Mas o advogado público não pode ser capturado politicamente, seja para proteger o atual chefe do Executivo ou atacar o rival político que o antecedeu no cargo?

Há municípios muito pequenos que têm um advogado nomeado da confiança do prefeito. Às vezes, a oposição ganha e passa a usar a máquina para fazer perseguição ao seu adversário. Por isso, sugerimos ao relator restabelecer a competência concorrente com o MP, mas não por advogados públicos nomeados por critérios de confiança, mas sim por advogados de carreira protegidos institucionalmente.

O que acontece com a advocacia pública: ela também é responsável pela defesa do agente público. Quando ele age no interesse público e sofre uma ação, nós fazemos um filtro. Naquelas situações em que a advocacia pública se convence da existência de ato de improbidade, ela move uma ação. Naqueles outros em que o agente público agiu na sua esfera de discricionariedade legítima e se torna alvo de uma ação, mas teve seu ato respaldado pela advocacia pública, nós fazemos a defesa dele.

É muito circunstancial essa atuação da advocacia pública. Temos que fazer a linha divisória entre a atuação do agente público probo e a atuação do agente público improbo.

Se a advocacia pública não acusa o agente público, ela o defende. Isso não aumenta o risco de captura política?

Por isso que a advocacia pública tem que ser ocupada por agentes de carreira protegidos institucionalmente. É um dos pontos que queremos discutir na reforma administrativa. Imagina um monte de advogados públicos nomeados politicamente…

O agente público toma risco e, num cenário de incerteza, se a decisão for tomada de boa-fé, ela tem que ser protegida. Se não, daqui a pouco ninguém mais vai tomar mais decisão arriscada. Para isso, é preciso que essa decisão esteja respaldada por uma estrutura de consultoria e assessoramento jurídico feitos por uma advocacia de Estado, para dizer que aquilo é adequado. Quando a advocacia pública, assim estruturada, diz que aquele ato pode ser praticado, é dever dela fazer a defesa do agente público.

Nós não precisamos de agentes públicos pusilânimes, mas corajosos e probos.

Isso não significa proteger o agente improbo, que tem ganho com aquela decisão, que tem consciência que está praticando ato ilícito, seja por intenção ou culpa grave, de total descuidado. O que vai gerar a responsabilização desse agente, inclusive por iniciativa da advocacia pública.

Como o sr. avalia outras mudanças na lei: o fim da punição quando não há intenção de lesar o erário, mas apenas um erro; o fim da punição para condutas que violem princípios da administração; e a limitação do prazo de investigação a um ano?
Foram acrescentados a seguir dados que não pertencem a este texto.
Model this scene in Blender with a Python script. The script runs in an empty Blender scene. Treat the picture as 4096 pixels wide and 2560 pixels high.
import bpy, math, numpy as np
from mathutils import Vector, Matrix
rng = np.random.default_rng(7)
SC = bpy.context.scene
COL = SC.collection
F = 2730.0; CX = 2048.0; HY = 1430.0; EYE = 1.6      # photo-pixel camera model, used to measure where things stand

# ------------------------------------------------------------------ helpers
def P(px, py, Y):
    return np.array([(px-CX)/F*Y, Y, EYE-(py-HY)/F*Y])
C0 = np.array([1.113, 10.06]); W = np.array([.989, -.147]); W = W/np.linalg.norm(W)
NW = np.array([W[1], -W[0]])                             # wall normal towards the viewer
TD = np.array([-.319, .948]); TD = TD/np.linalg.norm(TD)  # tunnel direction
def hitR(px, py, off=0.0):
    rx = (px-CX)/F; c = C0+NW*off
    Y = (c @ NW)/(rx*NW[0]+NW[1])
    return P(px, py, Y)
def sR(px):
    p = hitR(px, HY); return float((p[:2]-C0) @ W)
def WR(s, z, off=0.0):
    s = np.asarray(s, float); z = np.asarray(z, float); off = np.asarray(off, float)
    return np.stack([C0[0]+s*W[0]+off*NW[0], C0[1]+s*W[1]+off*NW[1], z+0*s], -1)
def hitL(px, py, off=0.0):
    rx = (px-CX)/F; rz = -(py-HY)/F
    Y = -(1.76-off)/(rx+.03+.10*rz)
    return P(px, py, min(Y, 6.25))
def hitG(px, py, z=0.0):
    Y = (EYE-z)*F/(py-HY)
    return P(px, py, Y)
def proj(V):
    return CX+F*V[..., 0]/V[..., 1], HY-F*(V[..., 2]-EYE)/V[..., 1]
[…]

O que eu falar aqui não será como presidente da Anafe, que não tem posições definidas sobre esses pontos, porque nós não discutimos. Mas posso dizer minha opinião pessoal como jurista.

É importante estabelecer diferença entre dolo e culpa. Tratar as coisas da mesma maneira fere o princípio da proporcionalidade. Eu não suprimiria a responsabilização culposa, mas trabalharia com a ideia de culpa grave, situação de grave incúria nos deveres de cuidado. Quando se constatar culpa grave, deveria preservar a responsabilização.

Com relação a violação de princípios, é tema bastante polêmico, por conta da abertura do conceito de princípio. E aí geramos insegurança jurídica. O problema é que a textura semântica permite vários tipos de interpretação. E aí pode acontecer uma mudança de interpretação ou desdobramento de compreensão do princípio ocorrido depois dos fatos e você vai aplicar essa compreensão a fatos ocorridos antes. Pode abrir porta excessivamente ampla de insegurança para quem decide. E o efeito é o contrário: na dúvida, eu não decido e não tomo risco, porque posso ser responsabilizado daqui a 5 anos ou 10 anos, por uma mudança de interpretação. Como jurista, acho que deveria ter violação a regras.

Quanto a um ano para a investigação, me parece excessivamente curto. Precisa de um prazo mais dilatado. Me parece que talvez 5 anos seja um prazo razoável.

A advocacia pública federal se opõe à reforma administrativa?

A Anafe não é contra a ideia de reformar a estrutura do Estado, para aperfeiçoar o caráter público, visando maior eficiência nos serviços públicos. Mas estamos numa contrarreforma, regredindo em termos de garantias institucionais, abrindo a possibilidade de uma ampla nomeação de agentes políticos em funções estratégicas de gestão e mesmo técnica do Estado. Há um estudo do Senado mostrando que essa reforma poderá permitir que mais de um milhão de pessoas sejam nomeadas sem balizas, na medida em que você vai transformar os atuais cargos de comissão e funções gratificadas em cargos de direção e assessoramento.

Aqui e acolá nos confrontamos com os maiores escritórios de advocacia ou mesmo com o Ministério Público, cujos membros são protegidos pela vitaliciedade. E do lado de cá vamos ter um advogado público cuja proteção institucional é cada vez mais fragilizada.